I’ve been thinking a lot about saying goodbye to things. Now, full disclosure, I’m not overly sentimental about things. I know I hold the memory in my heart. But yet, sometimes things are so tied with those memories. Our emotions are held in our bodies, and sometimes feeling those tangible things is so connected to those emotions.
My mom passed away this spring, and my siblings and I had to clean out her house and get it ready to sell. So many memories there - it’s the home I grew up in, the lawn I chased my sibling on, the table we had so many family dinners at. It’s hard to say goodbye. So many of those objects are sentimental, but realistically, I can’t keep any of them. My sister shared something that Marie Kondo suggested. I'll be honest, I haven’t read the book, but I know she’s about only keeping the things that spark joy. But what do you do when you can’t keep all the things?

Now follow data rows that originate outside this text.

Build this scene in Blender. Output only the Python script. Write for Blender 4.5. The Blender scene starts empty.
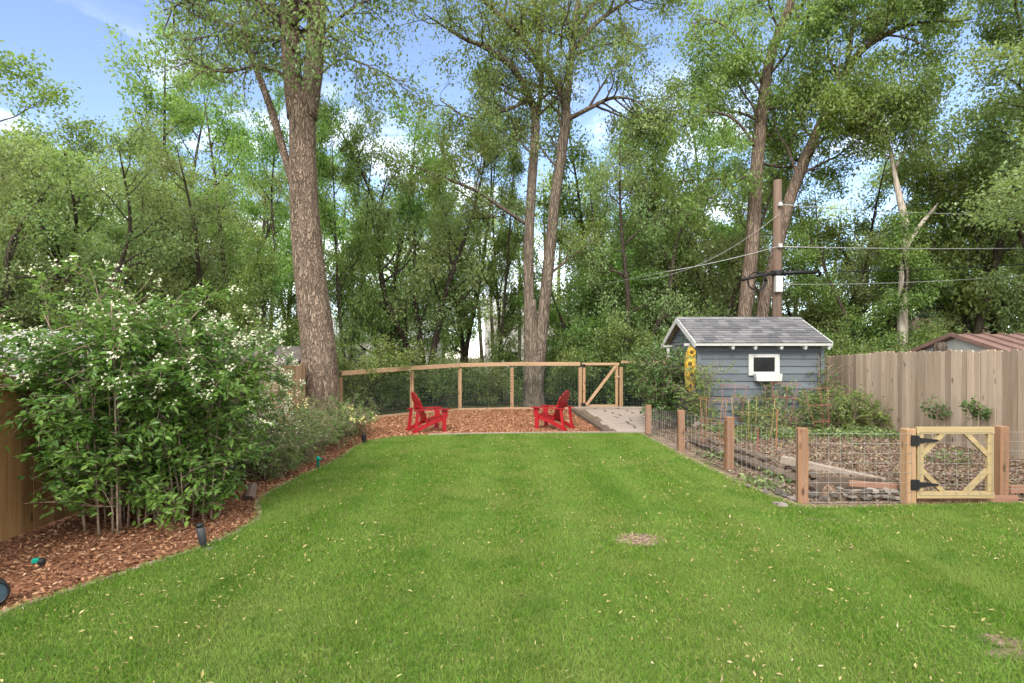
import bpy, math, random
import numpy as np
from mathutils import Vector

random.seed(7)
R = np.random.default_rng(11)
SC = bpy.context.scene
COL = SC.collection
F, HZ, CX, EYE = 570.0, 357.0, 512.0, 1.8      # focal length in px, horizon row, centre column, eye height


def G(px, py, z=0.0):
    """ground point seen at a photo position"""
    y = F * (EYE - z) / (py - HZ)
    return ((px - CX) / F * y, y)


def W(px, py, y):
    """point at distance y seen at a photo position"""
    return np.array([(px - CX) / F * y, y, EYE - (py - HZ) / F * y])


# ------------------------------------------------------------------ mesh helpers
class MB:
    def __init__(self):
        self.V, self.Fs, self.n = [], [], 0

    def add(self, V, faces):
        V = np.asarray(V, float).reshape(-1, 3)
        for f in faces if isinstance(faces, list) else [faces]:
            f = np.asarray(f, int)
            if f.ndim == 1:
                f = f[None]
            self.Fs.append(f + self.n)
        self.V.append(V)
        self.n += len(V)
        return self

    def box(self, c, s, rz=0.0, ry=0.0, rx=0.0, ax=None, bev=0.0):
        hx, hy, hz = s[0] / 2, s[1] / 2, s[2] / 2
        if bev > 0:
            b = min(bev, hx * .9, hy * .9, hz * .9)
            v = []
            for z, i in ((-hz, b), (-hz + b, 0), (hz - b, 0), (hz, b)):
                x, y = hx - i, hy - i
                v += [(-x, -y, z), (x, -y, z), (x, y, z), (-x, y, z)]
            f = [[3, 2, 1, 0], [12, 13, 14, 15]]
            for k in range(3):
                for j in range(4):
                    a = k * 4
                    f.append([a + j, a + (j + 1) % 4, a + 4 + (j + 1) % 4, a + 4 + j])
        else:
            v = [(x, y, z) for z in (-hz, hz) for (x, y) in ((-hx, -hy), (hx, -hy), (hx, hy), (-hx, hy))]
            f = [[3, 2, 1, 0], [4, 5, 6, 7], [0, 1, 5, 4], [1, 2, 6, 5], [2, 3, 7, 6], [3, 0, 4, 7]]
        v = np.array(v)
        if ax is not None:
            v = v @ np.array(ax)
        else:
            M = np.eye(3)
            if rx:
                c_, s_ = math.cos(rx), math.sin(rx)
                M = np.array([[1, 0, 0], [0, c_, -s_], [0, s_, c_]]) @ M
            if ry:
                c_, s_ = math.cos(ry), math.sin(ry)
                M = np.array([[c_, 0, s_], [0, 1, 0], [-s_, 0, c_]]) @ M
            if rz:
                c_, s_ = math.cos(rz), math.sin(rz)
                M = np.array([[c_, -s_, 0], [s_, c_, 0], [0, 0, 1]]) @ M
            v = v @ M.T
        return self.add(v + np.array(c), [np.array(f)])

    def bar(self, p, q, w, h, up=(0, 0, 1), bev=0.0):
        """beam from p to q, w wide across and h along up"""
        p, q, up = np.array(p, float), np.array(q, float), np.array(up, float)
        d = q - p
        L = np.linalg.norm(d)
        d /= L
        s = np.cross(up, d)
        s /= np.linalg.norm(s)
        u = np.cross(d, s)
        return self.box((p + q) / 2, (L, w, h), ax=[d, s, u], bev=bev)

    def tube(self, pts, r, n=6, cap=True):
        P = np.asarray(pts, float)
        r = np.broadcast_to(np.asarray(r, float), (len(P),))
        T = np.gradient(P, axis=0)
        T /= np.linalg.norm(T, axis=1)[:, None] + 1e-9
        ref = np.array([0, 0, 1.]) if abs(T[0][2]) < .9 else np.array([1., 0, 0])
        a = np.linspace(0, 2 * math.pi, n, endpoint=False)
        V = []
        s = np.cross(T[0], ref)
        s /= np.linalg.norm(s)
        for i in range(len(P)):
            s = s - T[i] * np.dot(s, T[i])
            s /= np.linalg.norm(s) + 1e-9
            u = np.cross(T[i], s)
            V.append(P[i] + r[i] * (np.cos(a)[:, None] * s + np.sin(a)[:, None] * u))
        V = np.concatenate(V)
        j = np.arange(n)
        k = (j + 1) % n
        f = np.concatenate([np.stack([i * n + j, i * n + k, (i + 1) * n + k, (i + 1) * n + j], 1) for i in range(len(P) - 1)])
        fs = [f]
        if cap and n > 2:
            fs += [np.arange(n)[::-1], np.arange(n) + (len(P) - 1) * n]
        return self.add(V, fs)

    def lathe(self, prof, c=(0, 0, 0), n=16, ax=None):
        prof = np.asarray(prof, float)
        a = np.linspace(0, 2 * math.pi, n, endpoint=False)
        V = np.concatenate([np.stack([p[0] * np.cos(a), p[0] * np.sin(a), np.full(n, p[1])], 1) for p in prof])
        if ax is not None:
            V = V @ np.array(ax)
        V = V + np.array(c)
        j = np.arange(n)
        k = (j + 1) % n
        f = np.concatenate([np.stack([i * n + j, i * n + k, (i + 1) * n + k, (i + 1) * n + j], 1) for i in range(len(prof) - 1)])
        return self.add(V, [f, np.arange(n)[::-1], np.arange(n) + (len(prof) - 1) * n])

    def ring(self, c, r, t, n=20, ns=5, ax=None):
        a = np.linspace(0, 2 * math.pi, n + 1)
        P = np.stack([r * np.cos(a), r * np.sin(a), 0 * a], 1)
        if ax is not None:
            P = P @ np.array(ax)
        return self.tube(P + np.array(c), t, ns)

    def prism(self, pts2, z0, z1, tf=None):
        """polygon in xy extruded z0..z1; tf maps points"""
        n = len(pts2)
        a = np.array([(x, y, z0) for x, y in pts2] + [(x, y, z1) for x, y in pts2], float)
        if tf is not None:
            a = np.array([tf(*p) for p in a])
        j = np.arange(n)
        k = (j + 1) % n
        return self.add(a, [np.arange(n)[::-1], np.arange(n) + n, np.stack([j, k, k + n, j + n], 1)])

    def mesh(self, name, off=(0, 0, 0), smooth=False):
        V = np.concatenate(self.V) - np.array(off)
        me = bpy.data.meshes.new(name)
        cnt = np.concatenate([np.full(len(f), f.shape[1]) for f in self.Fs])
        lp = np.concatenate([f.ravel() for f in self.Fs])
        me.vertices.add(len(V))
        me.vertices.foreach_set('co', V.astype(np.float32).ravel())
        me.loops.add(len(lp))
        me.loops.foreach_set('vertex_index', lp.astype(np.int32))
        me.polygons.add(len(cnt))
        st = np.concatenate([[0], np.cumsum(cnt)[:-1]])
        me.polygons.foreach_set('loop_start', st.astype(np.int32))
        me.polygons.foreach_set('loop_total', cnt.astype(np.int32))
        me.polygons.foreach_set('use_smooth', np.full(len(cnt), smooth))
        me.update(calc_edges=True)
        return me


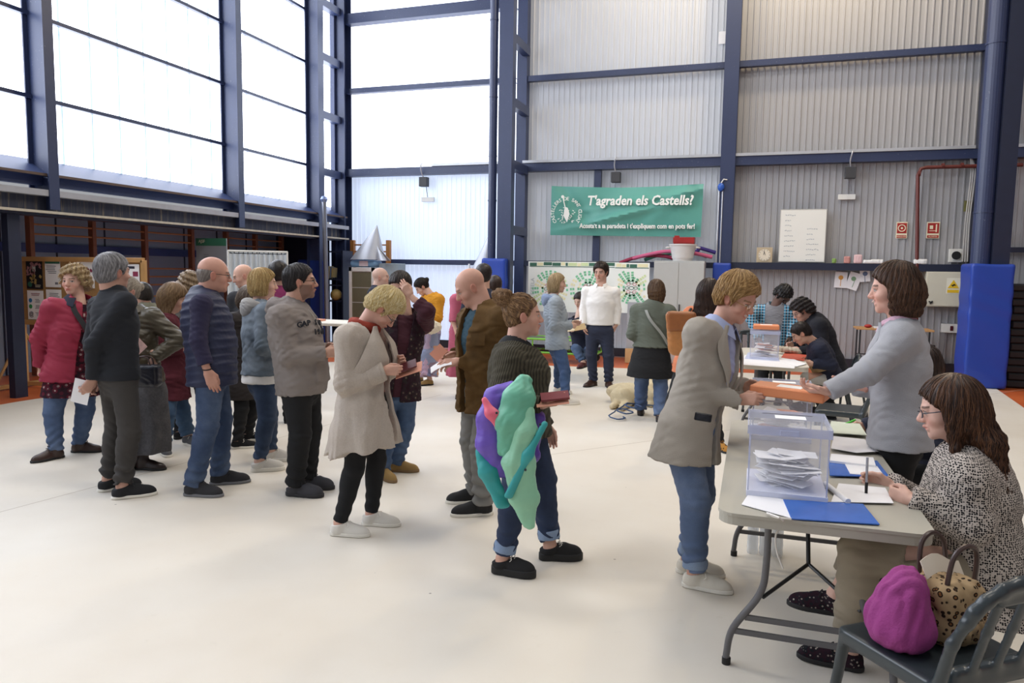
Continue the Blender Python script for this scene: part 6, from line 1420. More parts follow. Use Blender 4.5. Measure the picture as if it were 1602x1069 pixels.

She suggests that we thank the object for what it has given us, for the memories, before we let it go. I have found that so powerful.
At the same time, I am preparing to sell our family home, which means going through so many drawers and cupboards, and SO much stuff. Each of those items has a memory, and while, like I said, I am not overly sentimental about things, I am very sentimental about the memories. So I’ve been remembering A LOT. Every wall in this house holds memories. It’s the house my husband and I built together, the house that our family grew up in. It was going to be our forever home, the place our grandchildren would come to for Thanksgiving and Christmas. But things change. My husband passed away almost 10 years ago. And now, the life I thought I would live is not the life that I am living, or the life I want to live. The final step in this transition is selling this house. Acknowledging the emotional value of this place allows me to fully grieve it and then truly let go. I can’t describe it, but for me taking the time to thank the object and remember all the memories gives me peace. It honors the object and the memory it is attached to. It gives me a refresher of the memory itself.
Try that today. What objects are you hanging on to long after they have any value or use to you, because of the memories they hold? Can you lean into that? Can you take a moment to remember and thank the object, and then let it go?